AUGUSTA – Members of the Legislature’s Appropriations Committee unanimously signed off on the governor’s $89 million supplemental budget request after a brief discussion Tuesday afternoon.

The spending plan, designed to keep the state in the black until this year’s fiscal cycle ends on June 30, was debated until about 11:30 p.m. Friday when lawmakers on the panel gave the proposal preliminary approval.

The committee’s House chairman, Rep. Joseph Brannigan, D-Portland, said Tuesday the budget bill will be sent to the full Legislature for a vote March 1.

Rebecca Wyke, chief of finance for Gov. John E. Baldacci, said the administration’s budget proposal had emerged from the committee process largely unscathed, with the exception of a $4.7 million reduction resulting from a revision of the state’s Business Equipment Tax Reimbursement account.

“Actually, there’s almost no changes with the exception of five amendments, several of which were technical in nature,” she said.

Democratic leaders hailed the cohesive atmosphere on the Appropriations Committee, speculating it bodes well for the larger discussion of the governor’s pending $5.7 billion, two-year budget plan.

In a prepared statement, House Speaker John Richardson, D-Brunswick, said the $89 million supplemental budget honored the state’s commitment to public health and safety, the environment and property tax relief, while addressing long-standing accounting problems in the state Department of Health and Human Services.

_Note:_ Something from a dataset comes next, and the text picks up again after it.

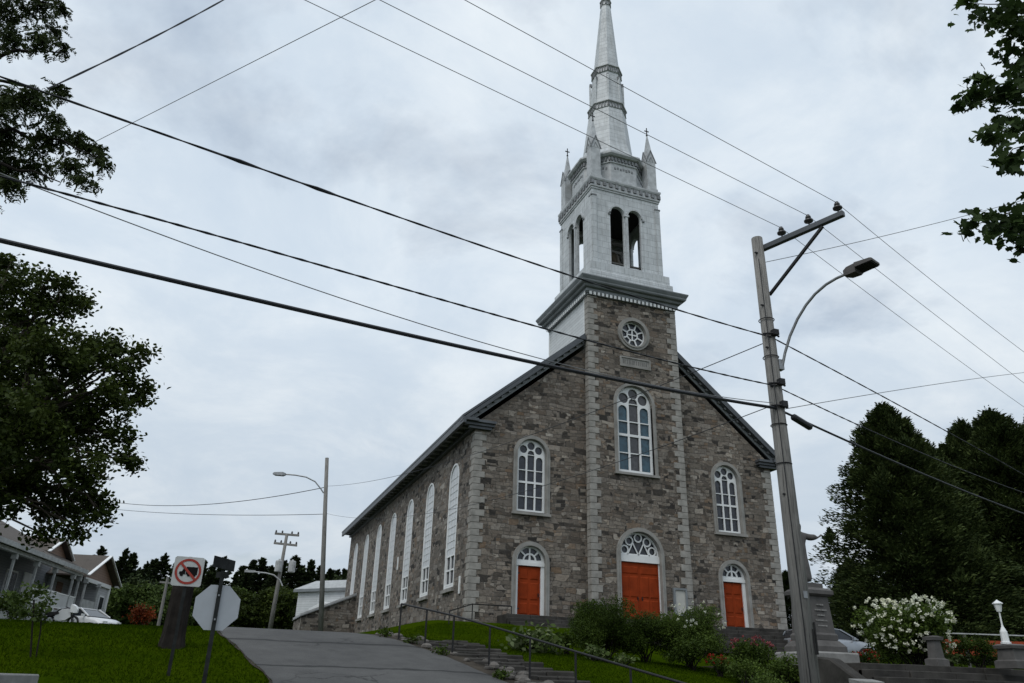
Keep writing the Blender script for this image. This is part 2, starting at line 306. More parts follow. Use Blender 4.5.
# ------------------------------------------------------------------ mesh builder
class MB:
    def __init__(s): s.v = []; s.f = []
    def add(s, vs_, fs):
        s.g = getattr(s, 'g', []); s.g.append((list(vs_), list(fs)))
        o = len(s.v); s.v.extend([tuple(v) for v in vs_]); s.f.extend([tuple(i+o for i in f) for f in fs]); return s
    def box(s, x0, x1, y0, y1, z0, z1):
        return s.add([(x, y, z) for z in (z0, z1) for (x, y) in ((x0, y0), (x1, y0), (x1, y1), (x0, y1))],
                     [(3, 2, 1, 0), (4, 5, 6, 7), (0, 1, 5, 4), (1, 2, 6, 5), (2, 3, 7, 6), (3, 0, 4, 7)])
    def obox(s, c, ax, ay, az):
        c, ax, ay, az = map(Vector, (c, ax, ay, az))
        return s.add([c+i*ax+j*ay+k*az for k in (-1, 1) for (i, j) in ((-1, -1), (1, -1), (1, 1), (-1, 1))],
                     [(3, 2, 1, 0), (4, 5, 6, 7), (0, 1, 5, 4), (1, 2, 6, 5), (2, 3, 7, 6), (3, 0, 4, 7)])
    def bar(s, a, b, w, t, up=(0, 0, 1)):
        a, b = Vector(a), Vector(b); d = (b-a); l = d.length; d = d/l
        up = Vector(up); x = d.cross(up)
        if x.length < 1e-4: x = d.cross(Vector((1, 0, 0)))
        x.normalize(); y = x.cross(d)
        return s.obox((a+b)/2, d*l/2, x*w/2, y*t/2)
    def prism(s, pts, d):           # pts: 3D polygon, d: extrusion
        n = len(pts); d = Vector(d); P = [Vector(p) for p in pts]
        return s.add(P+[p+d for p in P], [tuple(range(n))[::-1], tuple(range(n, 2*n))]+[(i, (i+1) % n, n+(i+1) % n, n+i) for i in range(n)])
    def rings(s, rs, cap=True):
        n = len(rs[0]); o = []
        for r in rs: o += [tuple(p) for p in r]
        fs = [(k*n+i, k*n+(i+1) % n, (k+1)*n+(i+1) % n, (k+1)*n+i) for k in range(len(rs)-1) for i in range(n)]
        if cap: fs += [tuple(range(n))[::-1], tuple(range((len(rs)-1)*n, len(rs)*n))]
        return s.add(o, fs)
    def lathe(s, c, prof, n=16, rot=0.):
        c = Vector(c)
        return s.rings([[(c.x+(p[2] if len(p) > 2 else 0)+p[0]*math.cos(2*math.pi*i/n+rot), c.y+p[0]*math.sin(2*math.pi*i/n+rot), c.z+p[1]) for i in range(n)] for p in prof])
    def tube(s, pts, r, n=8, r1=None):
        P = [Vector(p) for p in pts]; rs = []
        x = None
        for i, p in enumerate(P):
            d = (P[min(i+1, len(P)-1)]-P[max(i-1, 0)]).normalized()
            if x is None:
                x = d.cross(Vector((0, 0, 1)));
                if x.length < .05: x = d.cross(Vector((1, 0, 0)))
            x = (x - d*x.dot(d)); x.normalize(); y = d.cross(x)
            t = i/max(1, len(P)-1); rr = r if r1 is None else r*(1-t)+r1*t
            if isinstance(r, (list, tuple)): rr = r[i]
            rs.append([p+rr*(x*math.cos(2*math.pi*k/n)+y*math.sin(2*math.pi*k/n)) for k in range(n)])
        return s.rings(rs)
    def ball(s, c, r, n=10, m=7, sq=(1, 1, 1)):
        c = Vector(c)
        return s.rings([[(c.x+sq[0]*r*math.sin(math.pi*(k+.02)/(m+.04))*math.cos(2*math.pi*i/n), c.y+sq[1]*r*math.sin(math.pi*(k+.02)/(m+.04))*math.sin(2*math.pi*i/n), c.z-sq[2]*r*math.cos(math.pi*(k+.02)/(m+.04))) for i in range(n)] for k in range(m+1)])
    def plate(s, outer, holes, t, mp):
        """flat plate with real holes: 2D outlines, thickness t, mp(u,v,w) -> world"""
        cu = bpy.data.curves.new('tmp', 'CURVE'); cu.dimensions = '2D'; cu.fill_mode = 'BOTH'; cu.extrude = t/2
        for loop in [outer]+list(holes):
            sp_ = cu.splines.new('POLY'); sp_.points.add(len(loop)-1); sp_.use_cyclic_u = True
            for q, p in zip(sp_.points, loop): q.co = (p[0], p[1], 0, 1)
        o = bpy.data.objects.new('tmp', cu); me = bpy.data.meshes.new_from_object(o)
        s.add([mp(v.co.x, v.co.y, v.co.z) for v in me.vertices], [tuple(p.vertices) for p in me.polygons])
        bpy.data.objects.remove(o); bpy.data.curves.remove(cu); bpy.data.meshes.remove(me)
        return s
    def each(s, name, mat, parent=None, **k):
        """every added piece becomes an object of its own"""
        os_ = []
        for v, f in s.g: m_ = MB(); m_.add(v, f); os_.append(m_.build(name, mat, parent, **k))
        return os_
    def build(s, name, mat, parent=None, smooth=False, bevel=0, loc=None):
        base = Vector(loc) if loc is not None else (Vector(parent['_w']) if parent is not None and '_w' in parent else Vector((0, 0, 0)))
        me = bpy.data.meshes.new(name)
        me.from_pydata([(v[0]-base.x, v[1]-base.y, v[2]-base.z) for v in s.v], [], s.f)
        bm = bmesh.new(); bm.from_mesh(me)
        bmesh.ops.remove_doubles(bm, verts=bm.verts, dist=1e-5)
        bmesh.ops.recalc_face_normals(bm, faces=bm.faces)
        if bevel: bmesh.ops.bevel(bm, geom=[e for e in bm.edges], offset=bevel, segments=1, affect='EDGES', clamp_overlap=True)
        uvl = bm.loops.layers.uv.new('UVMap')
        for f in bm.faces:
            n = f.normal; a = max(range(3), key=lambda k: abs(n[k]))
            if abs(n[2]) < .8: a = 0 if abs(n[0]) > abs(n[1]) else 1
            for l in f.loops:
                w = l.vert.co + base
                l[uvl].uv = (w.y, w.z) if a == 0 else ((w.x, w.z) if a == 1 else (w.x, w.y))
            f.smooth = smooth
        bm.to_mesh(me); bm.free()
        me.materials.append(mat)
        o = bpy.data.objects.new(name, me); COL.objects.link(o)
        if parent is not None:
            o.parent = parent
            if '_w' in parent: o['_w'] = parent['_w']
        else: o.location = base; o['_w'] = tuple(base)
        return o
def tag(o, label=None, cat=None, group=None, kind=None):
    if label: o['label'] = label
    if cat: o['category'] = cat
    if group: o['group'] = group
    if kind: o['kind'] = kind
    return o
def empty(name, loc, label, cat, group=None):
    o = bpy.data.objects.new(name, None); COL.objects.link(o); o.location = loc; o['_w'] = tuple(loc); o.empty_display_size = .2
    return tag(o, label, cat, group)
def copy_tree(o, loc, label=None, rz=None, scale=None, parent=None):
    c = o.copy(); COL.objects.link(c)
    if parent is not None: c.parent = parent
    else:
        c.location = loc
        if label: c['label'] = label
        if rz is not None: c.rotation_euler = (0, 0, rz)
        if scale is not None: c.scale = scale if isinstance(scale, tuple) else (scale,)*3
    for ch in list(o.children): copy_tree(ch, None, parent=c)
    return c
def rawmesh(name, V, F, mat, parent=None, loc=(0, 0, 0)):
    """fast mesh of equal-sided faces (V: n,3  F: m,k)"""
    me = bpy.data.meshes.new(name); V = np.asarray(V, np.float32); F = np.asarray(F, np.int32)
    m, k = F.shape
    me.vertices.add(len(V)); me.vertices.foreach_set('co', V.ravel())
    me.loops.add(m*k); me.loops.foreach_set('vertex_index', F.ravel())
    me.polygons.add(m); me.polygons.foreach_set('loop_start', np.arange(0, m*k, k, dtype=np.int32))
    me.update(calc_edges=True); me.validate()
    me.materials.append(mat)
    o = bpy.data.objects.new(name, me); COL.objects.link(o)
    if parent is not None: o.parent = parent
    else: o.location = loc
    return o
def unit(v): return v/np.maximum(np.linalg.norm(v, axis=-1, keepdims=True), 1e-9)
def leaves(P, size, up=.35, aspect=.62, rng=RNG, shape='leaf', dirs=None):
    """leaf-shaped faces at points P. returns V,F"""
    n = len(P); s = size*rng.uniform(.65, 1.35, (n, 1))
    d = unit(rng.normal(size=(n, 3))*[1, 1, .6]+[0, 0, -.25]) if dirs is None else unit(dirs+rng.normal(size=(n, 3))*.25)
    q = unit(rng.normal(size=(n, 3))+np.array([0, 0, up*2]))
    x = unit(np.cross(d, q)); nn = np.cross(x, d)
    if shape == 'leaf':
        T = [(-.5, 0, 0), (-.1, .5, .06), (.25, .36, .03), (.55, 0, -.06), (.25, -.36, .03), (-.1, -.5, .06)]
    elif shape == 'maple':
        T = [(-.5, 0, 0), (-.38, .30, .02), (-.12, .28, 0), (.0, .58, -.05), (.12, .24, 0), (.28, .26, 0), (.62, 0, -.08), (.28, -.26, 0), (.12, -.24, 0), (.0, -.58, -.05), (-.12, -.28, 0), (-.38, -.30, .02)]
        aspect = 1.
    elif shape == 'tri':
        T = [(-.5, .22, 0), (.5, 0, 0), (-.5, -.22, 0)]
    else:
        T = [(-.5, -.5, 0), (.5, -.35, 0), (.5, .35, 0), (-.5, .5, 0)]
    V = np.stack([P+s*(a*d+b*aspect*x+c*nn) for a, b, c in T], 1)
    k = len(T)
    return V.reshape(-1, 3), np.arange(n*k).reshape(n, k)
def wall_map(y):    return lambda u, v, w: (u, y+w, v)
def side_map(x):    return lambda u, v, w: (x+w, u, v)
def arch(cx, z0, half, apex, n=20):
    zs = apex-half
    return [(cx-half, z0), (cx+half, z0)]+[(cx+half*math.cos(math.pi*i/n), zs+half*math.sin(math.pi*i/n)) for i in range(n+1)]
def circ(cx, cz, r, n=18, a0=0): return [(cx+r*math.cos(2*math.pi*i/n+a0), cz+r*math.sin(2*math.pi*i/n+a0)) for i in range(n)]
def rect(x0, x1, z0, z1): return [(x0, z0), (x1, z0), (x1, z1), (x0, z1)]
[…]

Senate President Beth Edmonds, D-Freeport, said she was “gratified” by the committee vote.

“I’m pleased that the Appropriations Committee has been able to work together to come up with a good solution that all people are getting behind and we look forward to this same kind of cooperation throughout the rest of the legislative session,” she said.

The supplemental budget covers health care accounting problems at DHHS that go back to the 1990s and provides additional money needed to fund property tax relief programs and other state needs.